Childhood Reflections

September 26, 2006

Reading a story, I was reminded of a childhood memory.

I remember traveling late at night on the roads. Mostly over bridges and other sparsely lit areas. Through the country on the way home from a party by the friend of the family.

Darkness and countryside envelope the car. The only light is the headlights of our car. As it cuts through the night, I imagine all the things that might make up the darkness. All the creatures that might inhabit the night. But as I sit in the quiet of the car, I’m also reminded that I’m safe, that nothing can get me here where I nod off to sleep.

I remember best the warmth of the heater, the beautiful, comfortable silence of the cabin, and the scenery my imagination could add to outside.

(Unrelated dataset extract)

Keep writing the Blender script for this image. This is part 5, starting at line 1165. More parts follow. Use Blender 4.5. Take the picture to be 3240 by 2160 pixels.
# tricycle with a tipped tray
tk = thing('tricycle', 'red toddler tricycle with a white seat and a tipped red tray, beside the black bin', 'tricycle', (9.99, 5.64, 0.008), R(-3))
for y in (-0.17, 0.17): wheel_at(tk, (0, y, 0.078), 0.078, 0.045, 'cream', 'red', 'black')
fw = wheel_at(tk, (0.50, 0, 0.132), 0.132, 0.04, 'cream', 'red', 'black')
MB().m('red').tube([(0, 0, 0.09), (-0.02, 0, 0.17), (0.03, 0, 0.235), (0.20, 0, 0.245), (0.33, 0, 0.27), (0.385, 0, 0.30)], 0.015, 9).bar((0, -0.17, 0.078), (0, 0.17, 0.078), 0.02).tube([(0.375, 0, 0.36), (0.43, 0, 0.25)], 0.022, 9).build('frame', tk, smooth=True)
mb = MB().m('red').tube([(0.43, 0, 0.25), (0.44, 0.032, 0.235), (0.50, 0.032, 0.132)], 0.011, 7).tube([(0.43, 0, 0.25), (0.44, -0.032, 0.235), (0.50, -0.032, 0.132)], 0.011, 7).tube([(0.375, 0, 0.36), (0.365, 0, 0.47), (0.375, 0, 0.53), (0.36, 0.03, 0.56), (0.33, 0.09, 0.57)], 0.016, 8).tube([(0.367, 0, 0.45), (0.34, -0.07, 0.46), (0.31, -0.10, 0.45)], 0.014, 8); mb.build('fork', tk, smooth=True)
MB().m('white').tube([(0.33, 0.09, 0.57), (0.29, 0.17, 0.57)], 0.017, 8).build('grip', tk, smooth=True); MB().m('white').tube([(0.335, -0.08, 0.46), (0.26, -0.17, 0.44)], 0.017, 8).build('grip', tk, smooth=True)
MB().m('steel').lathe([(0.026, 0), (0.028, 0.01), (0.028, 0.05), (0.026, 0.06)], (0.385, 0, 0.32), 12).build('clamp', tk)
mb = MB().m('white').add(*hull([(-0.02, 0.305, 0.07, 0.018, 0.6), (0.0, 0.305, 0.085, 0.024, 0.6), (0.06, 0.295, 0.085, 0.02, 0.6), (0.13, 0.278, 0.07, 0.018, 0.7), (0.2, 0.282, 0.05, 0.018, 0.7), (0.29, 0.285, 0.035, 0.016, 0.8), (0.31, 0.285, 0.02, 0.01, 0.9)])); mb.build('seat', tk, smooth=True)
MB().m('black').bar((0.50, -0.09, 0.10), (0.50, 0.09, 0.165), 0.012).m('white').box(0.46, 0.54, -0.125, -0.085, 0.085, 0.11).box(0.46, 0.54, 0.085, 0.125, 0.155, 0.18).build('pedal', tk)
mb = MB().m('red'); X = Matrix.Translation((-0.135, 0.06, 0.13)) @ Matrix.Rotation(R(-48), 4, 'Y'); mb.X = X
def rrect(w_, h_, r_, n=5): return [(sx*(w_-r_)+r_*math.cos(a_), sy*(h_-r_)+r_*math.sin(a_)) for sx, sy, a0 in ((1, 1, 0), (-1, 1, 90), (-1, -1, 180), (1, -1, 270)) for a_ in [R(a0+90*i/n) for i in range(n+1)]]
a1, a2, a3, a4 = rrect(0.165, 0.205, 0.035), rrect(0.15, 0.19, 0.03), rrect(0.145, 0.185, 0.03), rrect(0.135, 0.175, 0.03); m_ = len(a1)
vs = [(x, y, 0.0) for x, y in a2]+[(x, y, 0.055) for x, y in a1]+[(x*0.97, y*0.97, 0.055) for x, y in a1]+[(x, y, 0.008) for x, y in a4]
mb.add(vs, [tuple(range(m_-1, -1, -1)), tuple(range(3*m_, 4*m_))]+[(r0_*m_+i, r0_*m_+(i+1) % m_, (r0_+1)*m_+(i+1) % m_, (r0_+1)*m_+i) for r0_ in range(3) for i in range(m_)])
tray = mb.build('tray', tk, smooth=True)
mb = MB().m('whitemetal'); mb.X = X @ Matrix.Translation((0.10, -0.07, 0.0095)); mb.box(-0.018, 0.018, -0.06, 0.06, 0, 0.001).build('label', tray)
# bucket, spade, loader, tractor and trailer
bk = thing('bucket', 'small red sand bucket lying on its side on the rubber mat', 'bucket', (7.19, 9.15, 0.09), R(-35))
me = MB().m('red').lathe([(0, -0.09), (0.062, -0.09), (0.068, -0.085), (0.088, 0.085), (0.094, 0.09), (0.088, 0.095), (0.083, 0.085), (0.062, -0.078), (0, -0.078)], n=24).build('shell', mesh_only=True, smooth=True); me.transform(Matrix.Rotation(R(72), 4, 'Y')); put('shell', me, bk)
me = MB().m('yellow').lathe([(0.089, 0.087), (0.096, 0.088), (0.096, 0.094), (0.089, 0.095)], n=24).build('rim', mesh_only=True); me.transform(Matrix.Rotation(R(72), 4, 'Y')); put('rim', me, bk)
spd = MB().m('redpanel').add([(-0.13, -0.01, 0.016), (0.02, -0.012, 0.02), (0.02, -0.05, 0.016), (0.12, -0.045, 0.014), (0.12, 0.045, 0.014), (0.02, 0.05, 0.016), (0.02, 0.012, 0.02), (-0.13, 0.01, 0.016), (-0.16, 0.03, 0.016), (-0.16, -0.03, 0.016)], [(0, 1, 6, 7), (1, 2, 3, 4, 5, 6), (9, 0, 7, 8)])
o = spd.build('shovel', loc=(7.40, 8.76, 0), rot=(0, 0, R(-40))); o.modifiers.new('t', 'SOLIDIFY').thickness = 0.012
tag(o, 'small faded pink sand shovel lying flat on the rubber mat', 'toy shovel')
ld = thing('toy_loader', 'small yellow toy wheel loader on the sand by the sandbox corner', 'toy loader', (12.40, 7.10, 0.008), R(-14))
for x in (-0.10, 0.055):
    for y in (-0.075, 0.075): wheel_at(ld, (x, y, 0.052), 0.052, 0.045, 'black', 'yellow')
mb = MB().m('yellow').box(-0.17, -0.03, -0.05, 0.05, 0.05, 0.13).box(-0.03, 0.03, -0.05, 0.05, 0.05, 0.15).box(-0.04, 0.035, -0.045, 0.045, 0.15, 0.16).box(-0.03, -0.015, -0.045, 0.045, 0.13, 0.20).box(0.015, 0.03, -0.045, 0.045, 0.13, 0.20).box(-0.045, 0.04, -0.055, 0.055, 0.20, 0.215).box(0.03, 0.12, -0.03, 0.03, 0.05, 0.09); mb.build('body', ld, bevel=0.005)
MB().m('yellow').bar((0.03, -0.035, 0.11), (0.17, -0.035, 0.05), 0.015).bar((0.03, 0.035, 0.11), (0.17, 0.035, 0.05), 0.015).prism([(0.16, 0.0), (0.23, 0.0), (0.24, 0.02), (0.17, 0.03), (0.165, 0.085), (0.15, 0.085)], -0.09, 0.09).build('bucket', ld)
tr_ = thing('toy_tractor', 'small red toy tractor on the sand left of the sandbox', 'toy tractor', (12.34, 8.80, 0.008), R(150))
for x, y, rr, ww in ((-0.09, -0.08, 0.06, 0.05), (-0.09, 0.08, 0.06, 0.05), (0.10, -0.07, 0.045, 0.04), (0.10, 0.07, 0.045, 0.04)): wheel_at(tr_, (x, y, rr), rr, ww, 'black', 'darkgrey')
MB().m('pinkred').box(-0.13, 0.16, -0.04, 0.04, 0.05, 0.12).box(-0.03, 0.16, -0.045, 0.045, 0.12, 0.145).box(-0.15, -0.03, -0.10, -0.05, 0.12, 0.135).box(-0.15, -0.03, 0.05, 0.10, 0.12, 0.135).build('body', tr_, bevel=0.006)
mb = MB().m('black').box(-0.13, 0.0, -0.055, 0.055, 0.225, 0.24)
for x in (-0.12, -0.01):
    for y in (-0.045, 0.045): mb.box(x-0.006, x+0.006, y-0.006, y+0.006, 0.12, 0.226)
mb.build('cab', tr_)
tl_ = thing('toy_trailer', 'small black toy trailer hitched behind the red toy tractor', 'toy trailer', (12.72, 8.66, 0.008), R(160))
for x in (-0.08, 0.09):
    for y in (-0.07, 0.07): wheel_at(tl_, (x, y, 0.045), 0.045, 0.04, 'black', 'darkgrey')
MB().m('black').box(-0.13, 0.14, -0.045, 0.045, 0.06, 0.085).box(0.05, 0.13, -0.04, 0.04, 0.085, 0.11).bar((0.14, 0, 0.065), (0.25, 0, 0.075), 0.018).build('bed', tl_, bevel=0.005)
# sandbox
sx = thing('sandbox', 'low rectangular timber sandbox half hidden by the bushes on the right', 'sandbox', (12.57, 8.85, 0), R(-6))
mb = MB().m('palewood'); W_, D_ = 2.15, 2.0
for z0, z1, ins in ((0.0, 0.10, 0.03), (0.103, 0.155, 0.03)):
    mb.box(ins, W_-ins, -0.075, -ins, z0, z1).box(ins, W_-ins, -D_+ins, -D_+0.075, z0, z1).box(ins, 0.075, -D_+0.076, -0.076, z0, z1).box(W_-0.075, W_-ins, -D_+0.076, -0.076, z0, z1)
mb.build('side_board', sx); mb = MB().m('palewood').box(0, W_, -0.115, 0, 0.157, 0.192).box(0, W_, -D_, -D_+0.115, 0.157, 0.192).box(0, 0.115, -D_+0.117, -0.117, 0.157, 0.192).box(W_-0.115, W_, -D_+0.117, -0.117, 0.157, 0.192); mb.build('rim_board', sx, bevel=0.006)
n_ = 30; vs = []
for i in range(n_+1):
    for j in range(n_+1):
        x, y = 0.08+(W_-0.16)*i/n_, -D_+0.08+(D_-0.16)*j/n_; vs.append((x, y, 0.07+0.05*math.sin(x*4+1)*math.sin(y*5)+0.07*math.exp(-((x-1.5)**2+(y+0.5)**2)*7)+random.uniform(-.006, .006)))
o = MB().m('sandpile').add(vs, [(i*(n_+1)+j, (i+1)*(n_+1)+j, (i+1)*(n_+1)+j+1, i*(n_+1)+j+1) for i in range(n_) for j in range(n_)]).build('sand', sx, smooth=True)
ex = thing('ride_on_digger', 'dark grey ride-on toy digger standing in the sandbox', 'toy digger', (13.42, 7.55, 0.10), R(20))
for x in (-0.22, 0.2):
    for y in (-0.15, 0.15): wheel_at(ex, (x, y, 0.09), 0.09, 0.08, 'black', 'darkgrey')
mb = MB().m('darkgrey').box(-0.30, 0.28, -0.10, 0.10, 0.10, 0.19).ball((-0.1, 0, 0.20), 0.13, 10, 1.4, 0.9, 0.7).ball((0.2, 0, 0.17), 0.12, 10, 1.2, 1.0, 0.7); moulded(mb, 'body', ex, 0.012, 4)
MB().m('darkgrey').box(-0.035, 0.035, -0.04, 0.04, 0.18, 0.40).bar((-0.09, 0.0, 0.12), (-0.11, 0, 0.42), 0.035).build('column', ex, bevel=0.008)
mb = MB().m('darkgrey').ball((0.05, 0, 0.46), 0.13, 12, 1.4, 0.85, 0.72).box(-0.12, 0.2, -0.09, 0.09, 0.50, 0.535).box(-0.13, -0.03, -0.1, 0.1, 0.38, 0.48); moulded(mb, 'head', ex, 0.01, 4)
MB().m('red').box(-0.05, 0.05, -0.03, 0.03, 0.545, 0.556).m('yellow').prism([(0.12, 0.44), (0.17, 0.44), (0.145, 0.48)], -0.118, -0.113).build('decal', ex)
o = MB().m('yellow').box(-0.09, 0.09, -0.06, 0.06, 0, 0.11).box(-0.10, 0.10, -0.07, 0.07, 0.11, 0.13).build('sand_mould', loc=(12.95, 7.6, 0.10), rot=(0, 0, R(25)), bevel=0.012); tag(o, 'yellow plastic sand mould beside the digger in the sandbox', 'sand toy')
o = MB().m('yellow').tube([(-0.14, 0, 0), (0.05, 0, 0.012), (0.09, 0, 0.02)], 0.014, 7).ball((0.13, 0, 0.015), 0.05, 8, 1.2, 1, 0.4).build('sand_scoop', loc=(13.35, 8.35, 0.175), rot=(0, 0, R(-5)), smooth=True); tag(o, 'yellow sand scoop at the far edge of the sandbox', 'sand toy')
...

I don’t think I’ve taken such a nocturnal journey in quite a while. A trip through the night, where I sit in the back seat and nod off to sleep. Trips today are made in the drivers seat, with the radio blaring and the silence marred by idle conversation. Or at best, made sitting in the passenger seat, worrying about the silence, thinking it awkward, and wondering about the best way to break the silence.

I miss those trips. I remember them ending with me nearly asleep, wandering into my house and laying in bed. Or sometimes, I would be asleep, and my parents would pick me up and bring me into my room, place me on my bed, and tuck me in.

I suppose these sorts of things must pass with age.  But I wonder why I can’t still take a trip through the night, the countryside dark and empty, and my mind at ease with the world. Why I can’t sit comfortably in silence.